At first, the impetuous young Composer refuses to discuss any changes to his opera. But his teacher, the Music Master, points out that his pay depends on accepting the situation, and counsels him to be prudent, and Zerbinetta turns the full force of her charm on him, so he drops his objections. The cast of the opera seria intrigue against each other, each demanding that his arias be not cut while the other performers’ parts are cut instead. A dancing master introduces Zerbinetta into the plot, which she understands from her very own perspective, and she gets ready for the performance. The Composer realizes what he has assented to, plunges into despair and storms out.
Opera
Ariadne is shown abandoned by her former lover, Theseus, on the desert island of Naxos, with no company other than the nymphs Naiad, Dryad, and Echo. Ariadne bewails her fate, mourns her lost love, and longs for death. Zerbinetta and her four companions from the burlesque group enter and attempt to cheer Ariadne by singing and dancing, but without success. In a sustained and dazzling piece of coloratura singing, Zerbinetta tells the Princess to let bygones be bygones and insists that the simplest way to get over a broken heart is to find another man. In a comic interlude, each of the clowns pursues Zerbinetta. Eventually, she chooses Harlequin, a baritone, and the two sing a love duet together while the other clowns express frustration and envy.

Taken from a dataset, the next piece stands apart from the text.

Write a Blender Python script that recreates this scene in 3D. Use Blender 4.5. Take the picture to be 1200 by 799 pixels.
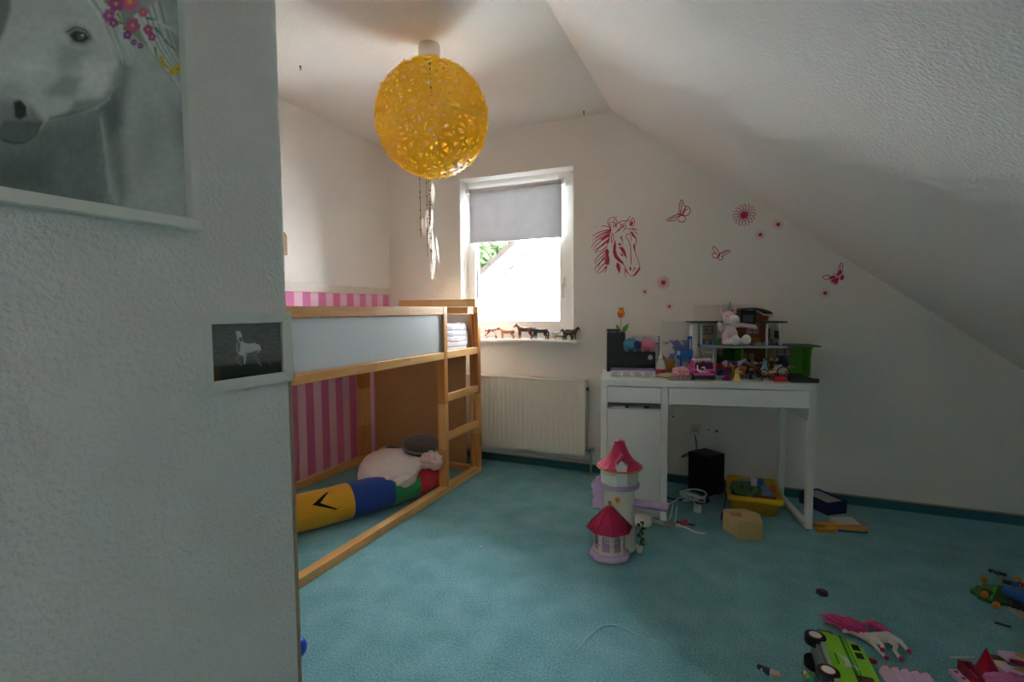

The nymphs announce the arrival of a stranger on the island. Ariadne thinks it is Hermes, the messenger of death, but it is the god Bacchus, who is fleeing from the sorceress Circe. At first they do not understand their mistaken identification of each other. Bacchus eventually falls in love with Ariadne, who agrees to follow him to the realm of death to search for Theseus. Bacchus promises to set her in the heavens as a constellation. Zerbinetta returns briefly to repeat her philosophy of love: when a new love arrives, one has no choice but to yield. The opera ends with a passionate duet sung by Ariadne and Bacchus.